Wrong answers explained: 

a.         Being located in a college town doesn’t automatically make a no-students policy illegal, especially in a town that doesn’t list students as a protected class. However, such a policy could still have a disparate impact on groups the fair housing laws do protect to the extent that the schools in that market are attended solely or primarily by students whose personal characteristics are a protected class. For example, refusing to rent to college students may be deemed a form of racial discrimination in a town where the only college is an HBCU institution. 

c.          This may sound right because it’s based on stereotypes about students, and fair housing laws generally ban making decisions on the basis of stereotyping. The reason c. is wrong is that while it may be unfair and ignorant, stereotyping violates fair housing law only when it targets the specific group(s) the applicable fair housing laws list as a protected class. Since student status isn’t such a protected class in this scenario, deliberately excluding students based on stereotypes about students isn’t a fair housing violation. 

3. You welcome students to your apartment community and offer by-the-bed leasing options. You currently have a few apartments available with either male or female tenants assigned to them, with at least one vacant bedroom in each apartment. You also have a fully vacant two-bedroom apartment. Two unrelated students, one male and one female, ask to live together in a two-bedroom apartment. What should you do?


a.         Require the male student to choose one of the apartments with male roommates and the female to choose one of the apartments with female roommates

b.         Decline to rent to these applicants together unless they’re married

c.          Rent to these applicants only if they sign a traditional joint lease for the two-bedroom apartment

d.         Document the applicants’ consent to a mixed-gender apartment and offer them each by-the-bed contracts, and assign them to the vacant two-bedroom apartment together if they request it

Click to show the answer

Answer: d

Reason: Pitfalls #4 and #5 apply here: 

Pitfall #4: Steering

Pitfall #5: Roommate Segregation Practices

With individual leases and shared kitchen or bath facilities, assignments of applicants to specific apartments based on gender/sex is allowed, provided that the other tenants in the specific apartment have previously expressed an expectation to be matched only with same-gender roommates, or if they have indicated no preference. But, where the applicants have asked for a mixed-gender assignment, and particularly where they have identified roommate(s) to fill an apartment, there’s no basis for steering these applicants to apartments they didn’t ask for based on their being of different genders.

Wrong answers explained:

a.         It would be fine to offer each of these individual students the ability to be roommate-matched into an apartment with other tenants matching their respective genders, but not to require them to agree to such a match as a condition of leasing to them if they’ve already asked for a mixed-gender apartment.

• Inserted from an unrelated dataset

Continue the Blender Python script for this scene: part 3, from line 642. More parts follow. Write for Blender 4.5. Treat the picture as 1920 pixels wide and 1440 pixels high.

b.         Marital status shouldn’t be a consideration in leasing or in roommate matching. In some jurisdictions, marital status is a protected class and even asking about this status could be considered housing discrimination.

c.          Requiring a joint lease for an entire apartment is one way to avoid gender-based roommate matching entirely. But if your community offers by-the-bed leases and the applicants have already asked for a mixed-gender assignment, requiring different leasing/contract terms could appear to be discrimination on the basis of sex/gender.